Closed-loop Position Tracking Control of a Continuum Robot Using Magnetic Localization

Continuum robots with continuous bending capability have been widely applied in manufacturing, equipment inspection, and minimally invasive surgeries for their inherent compliance, easy access to confined spaces, and large workspace. However, there exist significant errors when continuum robots are controlled in an open-loop manner by directly inverting the kinematic model, because kinematic models cannot accurately cover nonlinearities in actuation mechanisms and compliant bodies as well as unknown external interaction forces. In this paper, a closed-loop control method using magnetic localization as feedback is proposed to achieve accurate position tracking control of a dual-section cable-driven continuum robot.
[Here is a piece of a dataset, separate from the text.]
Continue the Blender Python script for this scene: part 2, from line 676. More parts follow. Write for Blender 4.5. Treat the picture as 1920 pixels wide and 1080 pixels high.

In the proposed wireless magnetic localization system, only a passive permanent magnet is installed on the robot tip, and its magnetic field is measured by a nearby magnetic sensor array for position estimation using an extended Kalman filter. A proportional-integral controller is designed to generate the cable control input using magnetic localization information and differential inverse kinematics of the continuum robot. Experimental results demonstrate that the proposed closed-loop control method achieves a high position control accuracy of around 5 mm on rectangular and pentagram trajectories. The magnetic localization system is also validated to have a small position error of around 3 mm. Therefore, the proposed closed-loop control method using permanent-magnet-based localization can enable real-time and accurate position estimation and tracking control of continuum robots, with no need for installation of wired sensors or powered electronics on the robot.